The advantage of this is that loyalists have talked to him 'as one of their own'. He relishes the characteristically brutal terseness of demotic Ulster talk, and reports enough of it direct - expletives definitely not deleted - to ensure that his book would have been unprintable a generation ago. Though it will certainly open him to the charge of having written a loyalist apologia, the point of this is to reinforce his insistence that outsiders, the British Government above all, have not taken the 'loyalist political vison' on board.

This is partly due to the famously inarticulate nature of Ulster Unionism, a quality which Bruce's work tends to heighten. He thinks that Sarah Nelson's book, Ulster's Uncertain Defenders (1984) - practically the only other serious study of loyalist ideas ever published - exaggerated the significance of the few ideologists the movement has produced. For Bruce, the outlook of the paramilitary rank-and-file is wholly negative.

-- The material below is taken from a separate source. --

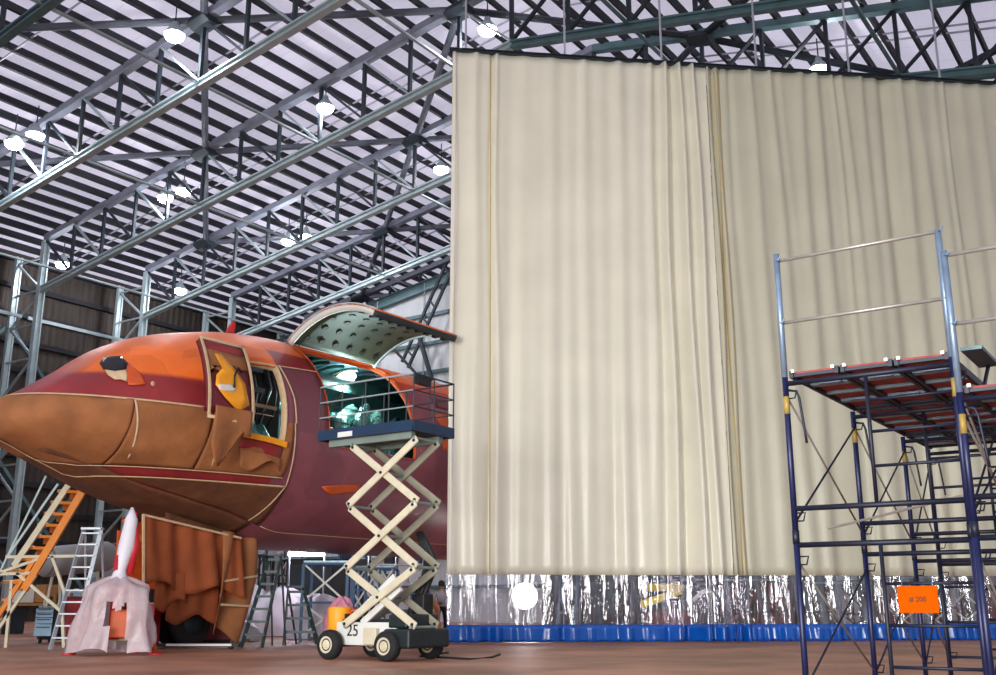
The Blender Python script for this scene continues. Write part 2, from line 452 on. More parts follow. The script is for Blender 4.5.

Indeed, 'vision' seems too upbeat a term for the pervasive sense of decline, suspicion and demoralisation which Bruce reports. Only the careful addition of the adjective 'dismal' in

his second chapter really conveys the relentless pessimism of loyalist reactions to political

change. Bruce's lack of interest in what some would think of as constructive political ideas - integration is never mentioned and Ulster independence is scouted as an irrelevance - reflects the problem of people who cannot believe in any tolerable outcome.

The problem for loyalists is that their aspirations do not fit contemporary political labels. Their lodestars - the constitution and the crown, 'being Protestant' - are no longer of vital concern to their putative fellow-nationals, the British. Here, as in his earlier study of Protestant paramilitaries, Bruce calls the defensive Unionist attitude 'pro-state', but he shows time and again how thoroughly the British state is distrusted.

Bruce is no admirer of nationalism in general or of the Irish republican movement in particular, but his chief target is the incoherent, pointless, doomed policy of the British government. The simple reason for the vacuity of British policy, especially the Downing Street Declaration, about which he is scathing in the extreme, is that 'when all else is said and done, most British governments have not believed in the Union'. This puts them in a position whose falseness is obvious to everyone except themselves. The declaration that Britain has 'no selfish interest' in this part of its territory, coming as it did from a government ostentatiously battling for British interests against the vague threat of Europeanism, could only be read one way by Unionists.

Of course it is regrettable, and not only to the British and Irish governments, that the majority in Northern Ireland pin their hopes on the most traditional conceptions of statehood, rather than embarking on a pioneering venture into some kind of 'shared sovereignty'. But not all people are adaptable and not all solutions are possible. Bruce reiterates his view, first expressed in God Save Ulster], that it is a fatal error to speak of a 'Northern Ireland problem', because this implies the possibility of a 'solution'. He may be wrong in seeing 'his' loyalists, a fairly small group of paramilitaries and evangelicals, as representative (when push comes to shove) of the Unionist mainstream. But the transparent simplicity of their aim - 'My grandfather joined the UVF to prevent a united Ireland and I joined the UDA for the same reason' - gives greater weight to his confessed pessimism than to the contrived optimism of recent peace processes.

If he is right, the implications for the government are grim. For its policy to be rational, it must either swallow Bruce's prescription, accept that no concessions it can make will ever satisfy nationalist aspirations, and take the Unionist side; or abandon its fictitious commitment to the Union. Since it can do neither, the outlook remains a bleak one. This book is unlikely to cause pleasure in official circles, but it should be read by every voter.